D’abord, c’est l’échec d’une coopération franco-allemande. A l’origine, ce projet EPR (European Pressurized water Reactor) est né d’une idée franco-allemande, de laquelle les Allemands se sont retirés en 1998 quand les Verts ont été élus au pouvoir chez eux. La France s’est retrouvée seule et a dû gérer en plus la suppression d’Areva, EDF ayant récupéré dans son giron les activités de conception nucléaire.

Ensuite, le déploiement des premiers EPR a été trop ambitieux et trop éloigné du cœur de décision d’EDF.  La Chine a été la 1ère à voir des réacteurs EPR fonctionner en 2018. EDF a participé à la construction, mais en partenariat avec des industriels et opérateurs locaux. Depuis juillet, un des deux réacteurs a été arrêté alors qu’une commission d’enquête met en avant un défaut de fabrication de la cuve, et donc remet en question la responsabilité d’EDF, qui n’a peut-être pas suivi la conception d’assez près.

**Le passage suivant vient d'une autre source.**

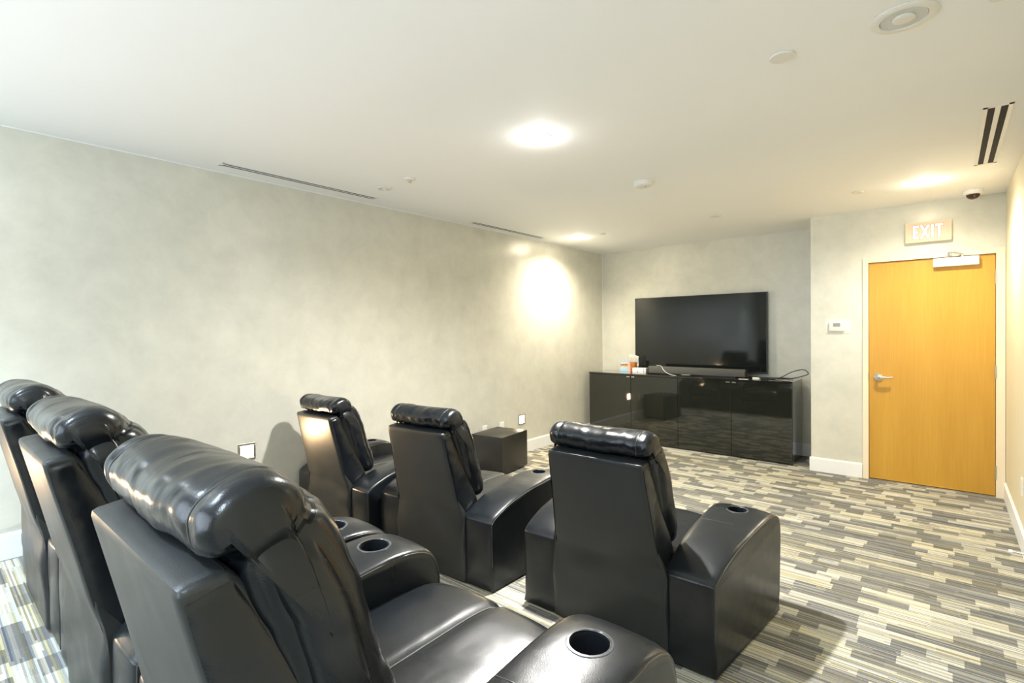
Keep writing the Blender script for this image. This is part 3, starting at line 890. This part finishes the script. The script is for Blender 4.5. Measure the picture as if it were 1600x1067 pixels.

Le premier chantier EPR européen et opéré par EDF a démarré en 2005, loin de la France, en Finlande et n’est toujours pas opérationnel. Il devrait l’être en 2022.  Sans oublier le chantier d’Hinkley Point au Royaume-Uni, avec la construction de deux réacteurs lancés quelques mois avant le vote du Brexit qui devaient voir le jour en 2025 et qui accusera un retard d’au moins un an.

Enfin, la grande de déception de ces EPR est la dérive financière et on ne sait pas encore où cette dérive va s’arrêter.. 10 ans et 17 milliards d’euros. C’est pour l’instant le bilan des retards accumulés par Flamanville. Tous les autres projets ont aussi largement dépassé leurs coûts prévisionnels .

Des dépassements de coûts qui engendrent des retards et des frustrations. Il faut plus de 15 ans pour construire cette technologie EPR, quand un réacteur de deuxième génération, des précédentes versions, ne sortaient de terre qu’en 5 ans.

Pour la construction de 6 ou 8 nouveaux EPR en France, EDF table maintenant sur un cout allant de 52 à 64 milliards d’euros, dont une partie sera financée par l’argent de l’Etat. Et avec le cadeau de Bruxelles, cela permet d’en diminuer le coût, c’est finalement un beau cadeau de début d’année.